* Work instructions *
Return the lines below exactly, from the first line to the line that contains "m.ball(c-np.array([0, .002, 0]), 5*S(.06), '#5b2a86');". Leave out pictures.

——

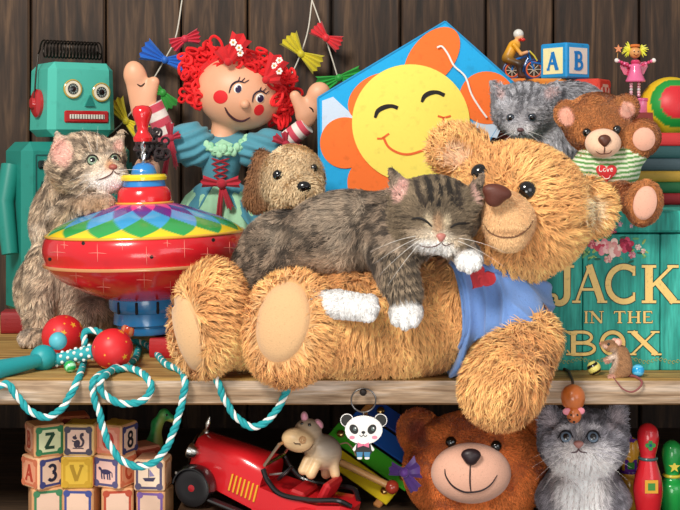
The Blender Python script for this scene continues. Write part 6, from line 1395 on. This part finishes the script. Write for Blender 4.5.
m = MB(); line_on(m, Hz, [(445, 469), (446, 476), (452, 485), (462, 491), (471, 492), (482, 490), (491, 484), (497, 475)], 1., '#2a1a1e', 30, .5, Yo); m.build('mouth', MATTE(), R_, True, world=True)
for (u, v) in ((451, 442), (496, 446)): eyeball('eye', Ho, u, v, 5.5, R_, slit=1, sink=-.25, Y=Yo)
m = MB(); c = P(404, 472, .06)
for (a, L_, w_) in ((165, 15, 14), (20, 16, 24), (-55, 22, 13)): fan(m, c, a, L_, 7, w_, '#45206e', Yo, 2, 1.6, S(.06), 2)
m.ball(c-np.array([0, .002, 0]), 5*S(.06), '#5b2a86'); m.build('bow', M('ribbon_cloth', rough=.5, var=.08, vs=120, sheen=.3), R_, True, world=True)

# ------------------------------------------------------------ grey and white kitten on the lower shelf
Yl = .062; R_ = root('grey_kitten', 'grey and white kitten with blue eyes looking up from the lower shelf', 'kitten', (X_(582, Yl), Yl+.02, LZ)); kv = 150+(ZC-LZ)/S(Yl+.02)
g = [E(583, 443, Yl, 42, 32, 32, 0, k=10), E(581, 450, Yl-.03, 20, 13, 14, 0, k=8), E(583, 495, Yl+.02, 38, 40, 32, 0, k=16), E(583, kv-22, Yl+.02, 44, 22, 34, k=10), K(568, 490, Yl-.01, 13, 566, kv-9, Yl-.01, 10, k=6), K(598, 490, Yl-.01, 13, 600, kv-9, Yl-.01, 10, k=6)]
g += catear((556, 428), (546, 406), Yl, 17, (557, 430))+catear((610, 428), (621, 405), Yl, 17, (608, 430))
b_ = sdf_mesh(g, 1.5, Yl); Hk2 = Hit(b_)
hs = strokes_col([([(568, 412), (571, 420), (572, 428)], 2.8, '#46434a', .8), ([(578, 411), (579, 420), (579, 428)], 2.4, '#46434a', .75), ([(590, 411), (589, 420), (588, 428)], 2.8, '#46434a', .8), ([(600, 414), (597, 422)], 2.2, '#46434a', .7), ([(544, 440), (554, 446)], 2, '#55525a', .6), ([(612, 446), (622, 440)], 2, '#55525a', .6), ([(604, 442), (614, 444)], 2, '#55525a', .6)])
gp = painter(g, '#86828a', [(582, 466, 30, 16, 0, '#fbf3f2', .5), (582, 492, 24, 28, 0, '#fbf3f2', .5), (566, 450, 16, 9, 0, '#d8d2d6', .7, .8), (598, 450, 16, 9, 0, '#d8d2d6', .7, .8), (579, 452, 14, 7, 0, '#efe6e4', .6), (579, 434, 4, 9, 0, '#b7b0b2', .7, .8), (566, 429, 8, 4, 10, '#d0cacf', .6, .7), (593, 429, 8, 4, -10, '#d0cacf', .6, .7), (552, 421, 7, 11, 20, '#a89a9e', .6, .8), (613, 421, 7, 11, -20, '#a89a9e', .6, .8)], chain(tabby('#86828a', '#3a373f', '#b8b4bc', 13, (1, .1), .55, 21), hs))
def lmk(p):
    U, V_ = uv(p); r = np.ones(len(p)); r[((U-583)/30)**2+((V_-438)/26)**2 < 1] = .45; return r
def cbk(p, n):
    U, V_ = uv(p); c = np.zeros((len(p), 3)); c[:, 0] = (U-580)/40; c[:, 2] = -(V_-446)/26; c[V_ > 470, 2] = -1; return c
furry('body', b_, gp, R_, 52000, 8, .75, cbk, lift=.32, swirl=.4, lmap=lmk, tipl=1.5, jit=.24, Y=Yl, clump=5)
for (u, v) in ((566, 437.5), (592.5, 437.5)): eyeball('eye', Hk2, u, v, 6.2, R_, iris='#6f8296', pupil='#06070a', slit=1, sink=.05, look=(.0, .35), Y=Yl)
m = MB()
for c_ in ((566, 437.5), (592.5, 437.5)): line_on(m, Hk2, [(c_[0]-7.5, c_[1]+1.5), (c_[0]-3, c_[1]-5.4), (c_[0]+3.5, c_[1]-5.2), (c_[0]+7.5, c_[1]+1)], .9, '#1d1a20', 16, 1.8, Yl)
m.build('eyelid', MATTE(), R_, True, world=True)
nb = sdf_mesh([E(578.5, 443.5, Yl-.062, 5.2, 3, 4), E(578.5, 446, Yl-.062, 2.4, 2.4, 3, k=2.5)], .7, Yl); solid('nose', nb, lambda p, n: np.tile(hexc('#b07a72'), (len(p), 1)), R_, VINYL())
m = MB(); line_on(m, Hk2, [(578.5, 448), (577, 451.5), (571, 452.5)], .7, '#5b4046', 10, 1.2, Yl); line_on(m, Hk2, [(578.5, 448), (580.5, 451.5), (587, 452.5)], .7, '#5b4046', 10, 1.2, Yl); m.build('mouth', MATTE(), R_, True, world=True)
whiskers(R_, Hk2, [(566, 450, -1, .2), (567, 453, -1, .5), (568, 455, -.9, .85), (568, 447, -1, 0), (592, 450, 1, .2), (591, 453, 1, .5), (590, 455, .9, .85), (591, 447, 1, 0)], 40, Y=Yl)

# ------------------------------------------------------------ skittles
def skittle(label, u, vtop, Y, col, band, deco, rmax=11., group='painted wooden skittles at the lower right'):
    s = S(Y); H = (ZC-LZ)/s-(vtop-150); r = root('skittle', label, 'skittle', (X_(u, Y), Y, LZ), (0, 0, 0), group); zn = H-36; m = MB(s)
    prof = spline([(rmax*.62, 0, 0), (rmax*.8, 2, 0), (rmax*1.15, H*.28, 0), (rmax*1.1, H*.42, 0), (rmax*.72, zn-3, 0), (rmax*.6, zn+3, 0), (rmax*.72, zn+10, 0), (rmax*.86, zn+22, 0), (rmax*.7, zn+31, 0), (rmax*.3, H-.8, 0), (.3, H, 0)], 44)[:, :2]
    m.lathe(prof.tolist(), (0, 0, 0), col, seg=40); m.build('body', GLOSS(), r, True); Hs_ = HitM(m)
    m = MB(s); m.tube([(rmax*.66*cos(t), rmax*.66*sin(t), zn+1) for t in np.linspace(0, 2*pi, 30, endpoint=False)], 1.6, band, 8, True); m.build('neck_band', GLOSS(), r, True)
    for kind, dz, c, sz_ in deco:
        dz = {'cross': zn+16, 'square': zn-24}.get(kind, dz) if dz == 0 else dz
        yy = -rmax*(.9 if dz > zn+5 else 1.1)*s-.0002
        yy = -float(np.interp(dz, prof[:, 1], prof[:, 0]))*s-.0001
        m = MB(); fr_ = ((0, yy, dz*s), (1, 0, 0), (0, 0, 1))
        if kind == 'cross':
            for k in range(4): a = k*pi/2; m.prism([(sz_*s*(.55*cos(a)+.4*cos(t)), sz_*s*(.55*sin(a)+.4*sin(t))) for t in np.linspace(0, 2*pi, 14, endpoint=False)], .0006, fr_, c)
            m.prism([(sz_*s*.28*cos(t), sz_*s*.28*sin(t)) for t in np.linspace(0, 2*pi, 12, endpoint=False)], .001, fr_, '#1d3a70')
        elif kind == 'star': m.prism([(x*sz_*s, y*sz_*s) for x, y in star(1.)], .0008, fr_, c)
        else:
            m.prism([(-sz_*s, -sz_*s), (sz_*s, -sz_*s), (sz_*s, sz_*s), (-sz_*s, sz_*s)], .0006, fr_, c); k = sz_*.55; m.prism([(-k*s, -k*s), (k*s, -k*s), (k*s, k*s), (-k*s, k*s)], .001, fr_, '#3f8a3a')
        m.build('painted_'+kind, GLOSS(), r)
    return r
skittle('yellow wooden skittle with a purple star behind the red one', 629, 436, .135, '#e8a83a', '#5b2a86', [('star', 86-17, '#5b2a86', 7), ('square', 45, '#5b2a86', 6)], 12)
skittle('red wooden skittle with a green flower and a grey neck band', 648, 423, .075, '#cf222c', '#3f5a5c', [('cross', 0, '#2a8a3c', 5.5), ('square', 0, '#e0a030', 6.5)], 12.5)
skittle('green wooden skittle at the right edge', 672, 440, .105, '#1f9a44', '#d8c43a', [('star', 50, '#e8d24a', 6)], 12)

——

* Written solution *
The Blender Python script for this scene continues. Write part 6, from line 1395 on. This part finishes the script. Write for Blender 4.5.
m = MB(); line_on(m, Hz, [(445, 469), (446, 476), (452, 485), (462, 491), (471, 492), (482, 490), (491, 484), (497, 475)], 1., '#2a1a1e', 30, .5, Yo); m.build('mouth', MATTE(), R_, True, world=True)
for (u, v) in ((451, 442), (496, 446)): eyeball('eye', Ho, u, v, 5.5, R_, slit=1, sink=-.25, Y=Yo)
m = MB(); c = P(404, 472, .06)
for (a, L_, w_) in ((165, 15, 14), (20, 16, 24), (-55, 22, 13)): fan(m, c, a, L_, 7, w_, '#45206e', Yo, 2, 1.6, S(.06), 2)
m.ball(c-np.array([0, .002, 0]), 5*S(.06), '#5b2a86'); m.build('bow', M('ribbon_cloth', rough=.5, var=.08, vs=120, sheen=.3), R_, True, world=True)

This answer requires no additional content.